When he finally came home, we stayed with my parents for a while. I was working, and I was pregnant, and he was trying to find a job. He wanted to be a policeman, but he didn't get hired because they saw that he'd been demoted. That was a big disappointment. He got more and more depressed, his drinking was out of control, and who knows what else he was doing to keep himself sedated. My parents thought he had malaria because he would start shaking and break out in cold sweats. He was real fidgety, couldn't sleep. I had to be careful when I walked into a room to let him know I was there. You could never walk up behind him without saying something because he would turn around and attack. When he began to feel really out of control, he went to live with his brother, Neil. We had been married less than a year.

The last time I saw him was a week before he died, and he scared me to death. He was completely out of it. I thought he was drunk, but it could have been something else. He was dirty. He was always an impeccable man, and there he was with dirty clothes on. He tried to be loving, but I was repulsed. This was not the man I had fallen in love with. This was not the man I married. My last vision of him was-not him.

He called me at 3:00 in the morning the night before he died, to say that he was sorry, but I had heard it so many times before. I didn't think he was serious, but he had bought a gun and he shot himself in the heart.

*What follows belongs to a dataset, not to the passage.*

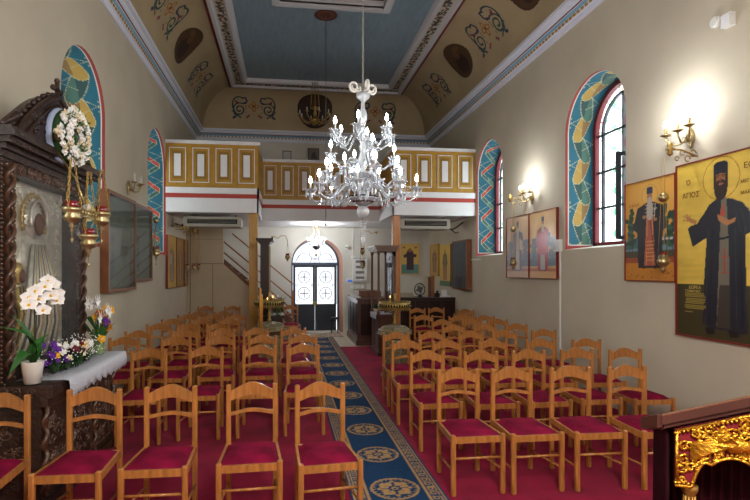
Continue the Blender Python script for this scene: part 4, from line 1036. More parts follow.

About ten years ago, I found a suicide support group near my home. It was the first time I had thought to look for help. Everyone else in the group was mourning a recent loss, and I was talking about something that had happened over twenty years ago, but when I started to tell my story, it felt like it had just happened. It was still fresh in my body, mind, and soul because I had never been through a grieving process. It seems that every time I tell my story, it gets a little easier. I can talk about it all now, but it's taken thirty years.

I'll be fifty-two in May. I have never remarried. Sometimes I wonder about being so alone. I guess it's the trust factor. I have a hard time trusting anyone with my heart. It is only recently that I have come to understand how angry I was at Noel for leaving us. He should have been there when his son was born, and now his son has become a father, and he will miss his grandson. He loved babies. He was a gentle man. I think Vietnam ripped his heart apart. The bullet just finished what the war had started.